DATA EXCERPT »

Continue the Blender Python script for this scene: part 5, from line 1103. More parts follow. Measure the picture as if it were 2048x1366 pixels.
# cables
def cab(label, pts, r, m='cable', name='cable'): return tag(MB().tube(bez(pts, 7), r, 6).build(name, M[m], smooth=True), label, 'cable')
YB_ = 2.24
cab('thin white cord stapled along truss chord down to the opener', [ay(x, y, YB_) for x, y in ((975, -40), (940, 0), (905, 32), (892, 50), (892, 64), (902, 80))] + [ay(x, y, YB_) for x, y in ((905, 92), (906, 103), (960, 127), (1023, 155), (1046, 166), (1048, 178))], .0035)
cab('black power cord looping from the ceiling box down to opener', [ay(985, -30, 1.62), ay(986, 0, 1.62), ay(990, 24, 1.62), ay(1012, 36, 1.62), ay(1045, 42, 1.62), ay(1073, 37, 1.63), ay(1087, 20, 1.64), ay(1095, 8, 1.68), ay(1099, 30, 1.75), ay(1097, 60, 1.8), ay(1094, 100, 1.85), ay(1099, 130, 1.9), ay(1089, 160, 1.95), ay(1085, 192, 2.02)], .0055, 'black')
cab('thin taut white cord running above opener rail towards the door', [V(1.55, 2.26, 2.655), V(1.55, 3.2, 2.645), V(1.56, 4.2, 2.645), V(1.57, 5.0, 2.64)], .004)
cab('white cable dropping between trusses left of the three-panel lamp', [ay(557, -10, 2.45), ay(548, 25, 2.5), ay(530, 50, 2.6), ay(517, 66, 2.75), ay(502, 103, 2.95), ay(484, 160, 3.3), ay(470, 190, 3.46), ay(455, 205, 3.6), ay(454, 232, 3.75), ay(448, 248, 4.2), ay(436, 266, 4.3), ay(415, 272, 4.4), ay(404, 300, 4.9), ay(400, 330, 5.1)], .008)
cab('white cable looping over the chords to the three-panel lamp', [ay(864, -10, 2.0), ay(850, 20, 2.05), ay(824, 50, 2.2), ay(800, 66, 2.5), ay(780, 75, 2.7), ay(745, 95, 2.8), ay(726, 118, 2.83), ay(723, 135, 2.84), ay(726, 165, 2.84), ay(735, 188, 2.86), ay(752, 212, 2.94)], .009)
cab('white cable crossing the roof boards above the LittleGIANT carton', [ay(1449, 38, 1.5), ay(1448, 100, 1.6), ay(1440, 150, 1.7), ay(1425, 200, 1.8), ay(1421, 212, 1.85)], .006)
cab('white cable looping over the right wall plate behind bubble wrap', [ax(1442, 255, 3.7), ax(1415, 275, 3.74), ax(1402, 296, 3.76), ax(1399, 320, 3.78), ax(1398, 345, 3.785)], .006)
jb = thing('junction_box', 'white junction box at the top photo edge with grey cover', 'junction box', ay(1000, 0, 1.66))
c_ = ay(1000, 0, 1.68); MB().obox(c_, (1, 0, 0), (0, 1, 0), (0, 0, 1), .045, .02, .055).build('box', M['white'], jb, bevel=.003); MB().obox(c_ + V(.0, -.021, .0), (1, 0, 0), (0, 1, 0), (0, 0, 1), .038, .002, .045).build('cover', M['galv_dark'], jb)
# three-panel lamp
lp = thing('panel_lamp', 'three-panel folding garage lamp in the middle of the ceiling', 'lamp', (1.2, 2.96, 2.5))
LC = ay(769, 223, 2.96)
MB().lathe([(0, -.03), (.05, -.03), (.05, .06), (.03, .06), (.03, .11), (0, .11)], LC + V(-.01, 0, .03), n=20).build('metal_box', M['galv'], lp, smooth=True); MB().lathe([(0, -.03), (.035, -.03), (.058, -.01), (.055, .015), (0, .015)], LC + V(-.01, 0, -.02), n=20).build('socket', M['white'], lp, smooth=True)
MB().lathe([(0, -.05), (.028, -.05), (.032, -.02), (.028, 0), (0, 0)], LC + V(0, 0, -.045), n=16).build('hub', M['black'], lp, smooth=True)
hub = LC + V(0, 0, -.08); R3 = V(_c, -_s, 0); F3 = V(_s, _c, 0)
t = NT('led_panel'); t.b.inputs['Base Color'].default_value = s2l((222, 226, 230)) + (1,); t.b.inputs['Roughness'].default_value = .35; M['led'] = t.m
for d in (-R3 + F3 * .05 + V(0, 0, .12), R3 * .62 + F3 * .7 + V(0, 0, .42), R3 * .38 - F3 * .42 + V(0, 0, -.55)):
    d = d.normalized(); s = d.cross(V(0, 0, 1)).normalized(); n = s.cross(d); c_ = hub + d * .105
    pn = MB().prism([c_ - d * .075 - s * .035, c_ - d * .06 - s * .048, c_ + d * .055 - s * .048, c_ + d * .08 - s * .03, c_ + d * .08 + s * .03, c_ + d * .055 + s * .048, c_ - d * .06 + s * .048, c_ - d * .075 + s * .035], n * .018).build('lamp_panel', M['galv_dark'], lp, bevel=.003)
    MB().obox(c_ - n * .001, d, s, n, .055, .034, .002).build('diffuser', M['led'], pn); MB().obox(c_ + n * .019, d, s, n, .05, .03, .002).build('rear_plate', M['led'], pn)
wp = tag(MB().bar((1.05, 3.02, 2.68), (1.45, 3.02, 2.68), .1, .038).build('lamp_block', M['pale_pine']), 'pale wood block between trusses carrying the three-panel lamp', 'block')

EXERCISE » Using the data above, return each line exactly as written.

SOLUTION »
Continue the Blender Python script for this scene: part 5, from line 1103. More parts follow. Measure the picture as if it were 2048x1366 pixels.
# cables
def cab(label, pts, r, m='cable', name='cable'): return tag(MB().tube(bez(pts, 7), r, 6).build(name, M[m], smooth=True), label, 'cable')
YB_ = 2.24
cab('thin white cord stapled along truss chord down to the opener', [ay(x, y, YB_) for x, y in ((975, -40), (940, 0), (905, 32), (892, 50), (892, 64), (902, 80))] + [ay(x, y, YB_) for x, y in ((905, 92), (906, 103), (960, 127), (1023, 155), (1046, 166), (1048, 178))], .0035)
cab('black power cord looping from the ceiling box down to opener', [ay(985, -30, 1.62), ay(986, 0, 1.62), ay(990, 24, 1.62), ay(1012, 36, 1.62), ay(1045, 42, 1.62), ay(1073, 37, 1.63), ay(1087, 20, 1.64), ay(1095, 8, 1.68), ay(1099, 30, 1.75), ay(1097, 60, 1.8), ay(1094, 100, 1.85), ay(1099, 130, 1.9), ay(1089, 160, 1.95), ay(1085, 192, 2.02)], .0055, 'black')
cab('thin taut white cord running above opener rail towards the door', [V(1.55, 2.26, 2.655), V(1.55, 3.2, 2.645), V(1.56, 4.2, 2.645), V(1.57, 5.0, 2.64)], .004)
cab('white cable dropping between trusses left of the three-panel lamp', [ay(557, -10, 2.45), ay(548, 25, 2.5), ay(530, 50, 2.6), ay(517, 66, 2.75), ay(502, 103, 2.95), ay(484, 160, 3.3), ay(470, 190, 3.46), ay(455, 205, 3.6), ay(454, 232, 3.75), ay(448, 248, 4.2), ay(436, 266, 4.3), ay(415, 272, 4.4), ay(404, 300, 4.9), ay(400, 330, 5.1)], .008)
cab('white cable looping over the chords to the three-panel lamp', [ay(864, -10, 2.0), ay(850, 20, 2.05), ay(824, 50, 2.2), ay(800, 66, 2.5), ay(780, 75, 2.7), ay(745, 95, 2.8), ay(726, 118, 2.83), ay(723, 135, 2.84), ay(726, 165, 2.84), ay(735, 188, 2.86), ay(752, 212, 2.94)], .009)
cab('white cable crossing the roof boards above the LittleGIANT carton', [ay(1449, 38, 1.5), ay(1448, 100, 1.6), ay(1440, 150, 1.7), ay(1425, 200, 1.8), ay(1421, 212, 1.85)], .006)
cab('white cable looping over the right wall plate behind bubble wrap', [ax(1442, 255, 3.7), ax(1415, 275, 3.74), ax(1402, 296, 3.76), ax(1399, 320, 3.78), ax(1398, 345, 3.785)], .006)
jb = thing('junction_box', 'white junction box at the top photo edge with grey cover', 'junction box', ay(1000, 0, 1.66))
c_ = ay(1000, 0, 1.68); MB().obox(c_, (1, 0, 0), (0, 1, 0), (0, 0, 1), .045, .02, .055).build('box', M['white'], jb, bevel=.003); MB().obox(c_ + V(.0, -.021, .0), (1, 0, 0), (0, 1, 0), (0, 0, 1), .038, .002, .045).build('cover', M['galv_dark'], jb)
# three-panel lamp
lp = thing('panel_lamp', 'three-panel folding garage lamp in the middle of the ceiling', 'lamp', (1.2, 2.96, 2.5))
LC = ay(769, 223, 2.96)
MB().lathe([(0, -.03), (.05, -.03), (.05, .06), (.03, .06), (.03, .11), (0, .11)], LC + V(-.01, 0, .03), n=20).build('metal_box', M['galv'], lp, smooth=True); MB().lathe([(0, -.03), (.035, -.03), (.058, -.01), (.055, .015), (0, .015)], LC + V(-.01, 0, -.02), n=20).build('socket', M['white'], lp, smooth=True)
MB().lathe([(0, -.05), (.028, -.05), (.032, -.02), (.028, 0), (0, 0)], LC + V(0, 0, -.045), n=16).build('hub', M['black'], lp, smooth=True)
hub = LC + V(0, 0, -.08); R3 = V(_c, -_s, 0); F3 = V(_s, _c, 0)
t = NT('led_panel'); t.b.inputs['Base Color'].default_value = s2l((222, 226, 230)) + (1,); t.b.inputs['Roughness'].default_value = .35; M['led'] = t.m
for d in (-R3 + F3 * .05 + V(0, 0, .12), R3 * .62 + F3 * .7 + V(0, 0, .42), R3 * .38 - F3 * .42 + V(0, 0, -.55)):
    d = d.normalized(); s = d.cross(V(0, 0, 1)).normalized(); n = s.cross(d); c_ = hub + d * .105
    pn = MB().prism([c_ - d * .075 - s * .035, c_ - d * .06 - s * .048, c_ + d * .055 - s * .048, c_ + d * .08 - s * .03, c_ + d * .08 + s * .03, c_ + d * .055 + s * .048, c_ - d * .06 + s * .048, c_ - d * .075 + s * .035], n * .018).build('lamp_panel', M['galv_dark'], lp, bevel=.003)
    MB().obox(c_ - n * .001, d, s, n, .055, .034, .002).build('diffuser', M['led'], pn); MB().obox(c_ + n * .019, d, s, n, .05, .03, .002).build('rear_plate', M['led'], pn)
wp = tag(MB().bar((1.05, 3.02, 2.68), (1.45, 3.02, 2.68), .1, .038).build('lamp_block', M['pale_pine']), 'pale wood block between trusses carrying the three-panel lamp', 'block')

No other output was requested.